25.  Members have commented on the frequency with which they have been referred from one RPA office to another, and sometimes back to the one they started at. This has meant that just as an applicant is getting to know the staff member dealing with his case, the staffer is moved and all continuity lost.

The extent to which the RPA's IT systems have failed to evolve to deliver what is required.

26.   This is again a matter on which outsiders do not have the information to answer. We are given to believe that the IT system designed and delivered by Oracle and Accenture (we understand) has been a failure. The system was unstable right through until the new release at the beginning of October. We understand that it simply could not cope with the number of people working on the system at once. Even the latest release has continued to have problems. It would be good for the Committee to probe the design characteristics of the system. What numbers of applicants was it designed to process? What number of operatives were expected to be working at the same time? It would be helpful to pinpoint if the problem was inadequate specification of the system capacity required or poor IT system design that was not able to deliver the capacity promised.

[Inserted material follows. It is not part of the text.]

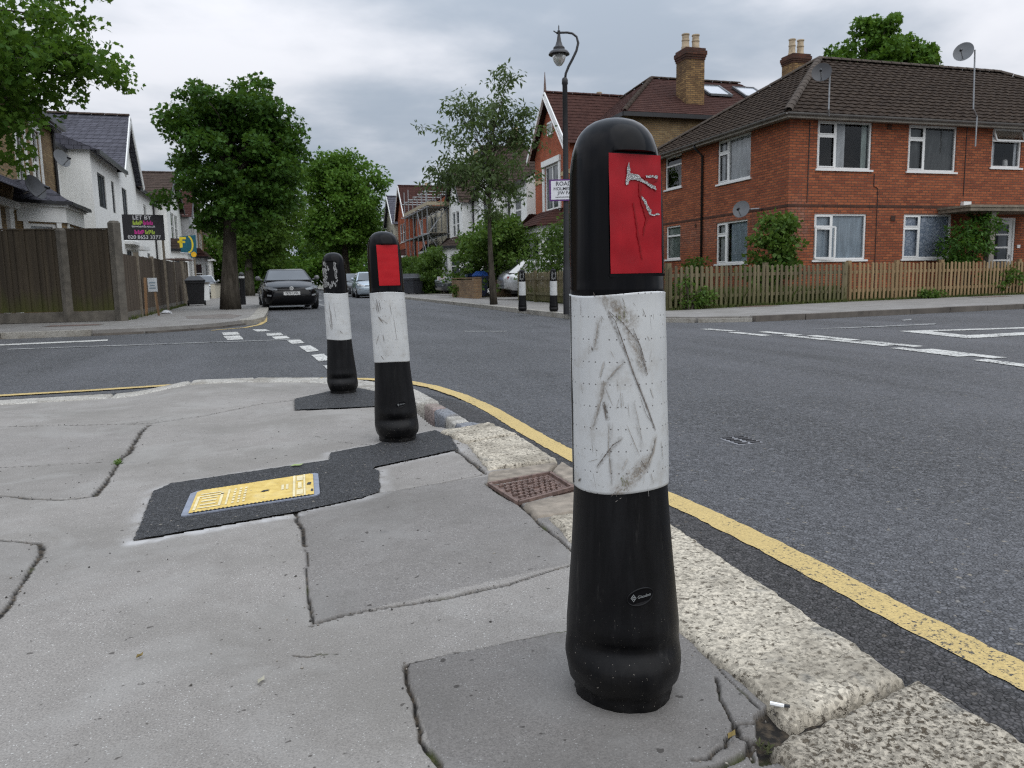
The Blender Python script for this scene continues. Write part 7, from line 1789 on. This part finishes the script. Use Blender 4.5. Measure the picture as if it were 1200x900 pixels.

27.  It is clear to us that the IT mapping systems simply could not cope with large estates with maybe a few hundred fields. There are instances where whole blocks of land of regular, previously mapped, fields have just disappeared from the system causing hours of work to discover why and retrieve them. The soft ware seems to have been designed in the absence of knowledge that such large holdings existed. But we also understand that a high proportion of the problems concern quite small slithers of land, and strips (on the maps) the width of a pencil. One wonders if an unnecessary degree of accuracy is being pursued. Many members have told us of land appearing on their maps which relate to other counties, this is removed yet reappears - another indication of unstable software. Another indication of the poor quality of the software systems are tales we have heard where the system simply goes down when the scale is changed (as the operative is talking to our member) and all concerned drum their fingers whilst the system is restored. It would be useful if your committee could talk to operators of the RLR computer mapping system to gather first hand information.

Final remarks

28.  A regionally based SPS with fully digitised maps was always a mightily ambitious undertaking. If, as we sincerely hope is the case, RPA do manage to overcome their difficulties and misjudgements, and make 96% of payments by the end of March 2006, then this will be a good achievement. It is in the interests of all English farmers that this is the case, so we urge the committee to focus its efforts constructively to help identify whatever is needed to bring about this result. The time for post-mortems is when the body is dead, right now we want it to be brought to full health and vigour.

29.  The CLA will happily provide more information if required and meet the rapporteurs if this would be helpful.